Straw Dogs | 1971
- Locations |
- Cornwall
- DIRECTOR |
- Sam Peckinpah
Audiences and critics remain seriously divided over Sam Peckinpah’s ambiguous – to say the least – filming of The Siege of Trencher’s Farm. The 2011 Hollywood remake didn’t set the world on fire.
The violence isn’t as shocking as it seemed in 1971, but the rape scene is as disturbing as it ever was. And somehow Peckinpah’s Western sensibility doesn’t quite settle into the English West Country setting.
Down in deepest Cornwall, pacifist mathematician David Sumner (Dustin Hoffman) is pushed to defending himself with ultraviolence when local heavies lay siege to his isolated farmhouse.

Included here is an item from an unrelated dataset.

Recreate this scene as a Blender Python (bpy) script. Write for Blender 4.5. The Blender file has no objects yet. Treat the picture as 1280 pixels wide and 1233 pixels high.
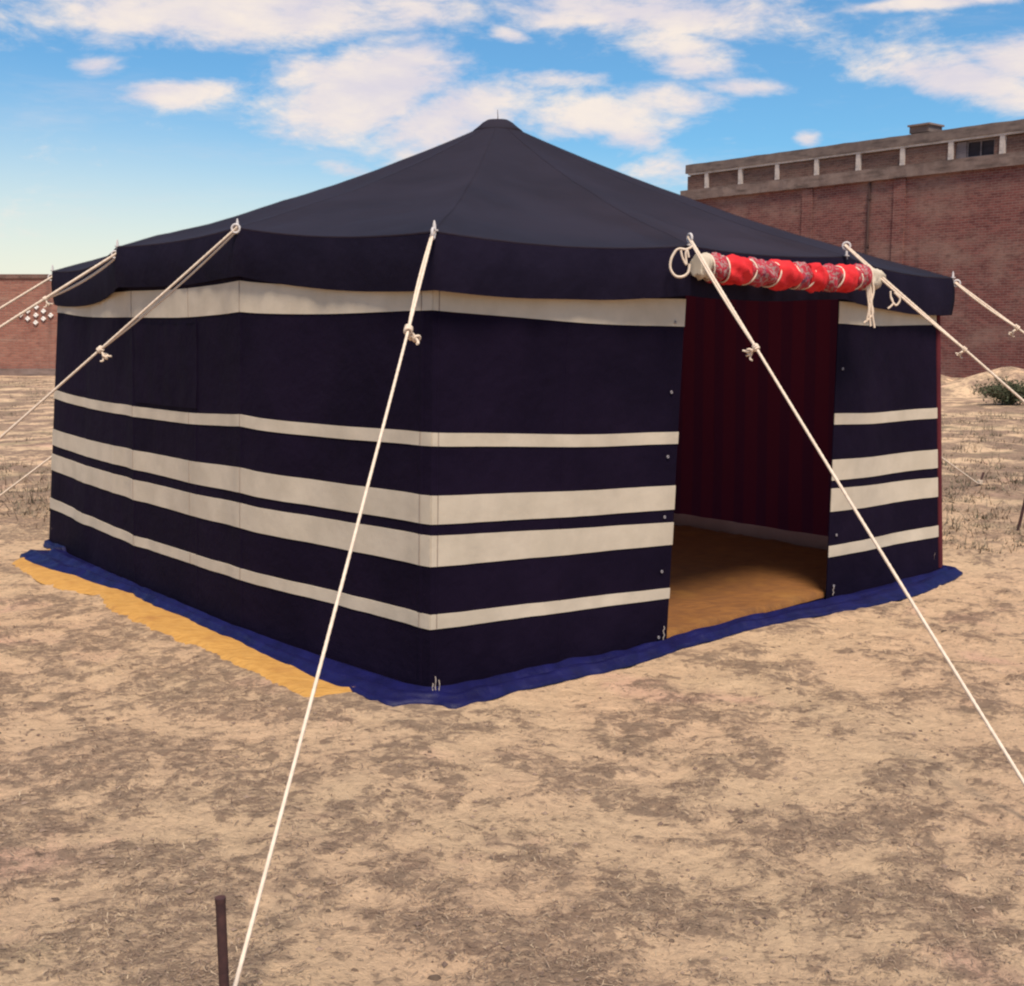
import bpy, math, random
import numpy as np
from mathutils import Vector, Matrix, noise as mnoise
random.seed(7); np.random.seed(7)
R = math.radians
sc = bpy.context.scene
col = sc.collection

# ------------------------------------------------------------------ camera
F_PX, W_PX, H_PX = 1500.0, 1280.0, 1233.0
CAM_H = 1.55
PITCH = math.atan((616.5 - 410.0) / F_PX)
cam_d = bpy.data.cameras.new('camera'); cam = bpy.data.objects.new('camera', cam_d); col.objects.link(cam)
cam.location = (0, 0, CAM_H); cam.rotation_euler = (math.pi/2 - PITCH, 0, 0)
cam_d.sensor_fit = 'HORIZONTAL'; cam_d.sensor_width = 36.0; cam_d.lens = F_PX / W_PX * 36.0
cam_d.clip_start = 0.05; cam_d.clip_end = 2000
sc.camera = cam
sc.view_settings.view_transform = 'Standard'; sc.view_settings.look = 'None'
sc.view_settings.gamma = 1.0; sc.view_settings.use_curve_mapping = False
sc.view_settings.exposure = 0.2
sc.cycles.filter_width = 2.2

CP, SP = math.cos(PITCH), math.sin(PITCH)
def ray(px, py):
    a, b = (px - 640.0) / F_PX, (616.5 - py) / F_PX
    return Vector((a, CP + b*SP, -SP + b*CP))
def PY(px, py, Y):
    r = ray(px, py); k = Y / r.y
    return Vector((0, 0, CAM_H)) + r*k
def G(px, py, z=0.0):
    r = ray(px, py); k = (z - CAM_H) / r.z
    return Vector((0, 0, CAM_H)) + r*k
def PD(px, py, d):
    return Vector((0, 0, CAM_H)) + ray(px, py)*d

# ------------------------------------------------------------------ node helper
class NT:
    def __init__(self, tree): self.t = tree; self.n = tree.nodes; self.l = tree.links
    def node(self, typ, **kw):
        n = self.n.new(typ)
        for k, v in kw.items(): setattr(n, k, v)
        return n
    def put(self, sock, v):
        if isinstance(v, bpy.types.NodeSocket): self.l.new(v, sock)
        else: sock.default_value = v
    def math(self, op, a, b=None, c=None, clamp=False):
        n = self.node('ShaderNodeMath', operation=op, use_clamp=clamp)
        self.put(n.inputs[0], a)
        if b is not None: self.put(n.inputs[1], b)
        if c is not None: self.put(n.inputs[2], c)
        return n.outputs[0]
    def vmath(self, op, a, b=None, out=0):
        n = self.node('ShaderNodeVectorMath', operation=op)
        self.put(n.inputs[0], a)
        if b is not None: self.put(n.inputs[1], b)
        return n.outputs[out]
    def noise(self, vec, scale, detail=4, rough=.55, dist=0.0, out='Fac'):
        n = self.node('ShaderNodeTexNoise')
        self.put(n.inputs['Vector'], vec); self.put(n.inputs['Scale'], scale)
        self.put(n.inputs['Detail'], detail); self.put(n.inputs['Roughness'], rough); self.put(n.inputs['Distortion'], dist)
        return n.outputs[out]
    def smooth(self, v, a, b, lo=0.0, hi=1.0):
        n = self.node('ShaderNodeMapRange', interpolation_type='SMOOTHSTEP')
        self.put(n.inputs['Value'], v); self.put(n.inputs['From Min'], a); self.put(n.inputs['From Max'], b)
        self.put(n.inputs['To Min'], lo); self.put(n.inputs['To Max'], hi)
        return n.outputs['Result']
    def mix(self, f, a, b, mode='MIX'):
        n = self.node('ShaderNodeMix', data_type='RGBA', blend_type=mode)
        self.put(n.inputs[0], f)
        self.put(n.inputs[6], a if isinstance(a, bpy.types.NodeSocket) else (*a, 1))
        self.put(n.inputs[7], b if isinstance(b, bpy.types.NodeSocket) else (*b, 1))
        return n.outputs[2]
    def mapping(self, vec, scale=(1,1,1), rot=(0,0,0), loc=(0,0,0)):
        n = self.node('ShaderNodeMapping')
        self.put(n.inputs['Vector'], vec); n.inputs['Scale'].default_value = scale
        n.inputs['Rotation'].default_value = rot; n.inputs['Location'].default_value = loc
        return n.outputs[0]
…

The village of ‘Wakely’ is St Buryan, on the B3283 a few miles west of Penzance, way down toward England’s southwestern tip at Lands End.
Unfortunately, the ‘Wakely Arms’, the village pub on the corner of Rectory Road, seen in the film has closed and is now a private house but, don't worry, you can get a pint in the St Buryan Arms, a couple of doors along the road.
‘Trencher’s Farm’ itself is Tor Noon, a private farmhouse (so the usual rules about not disturbing inhabitants obviously applies), about a mile south of the village of Morvah.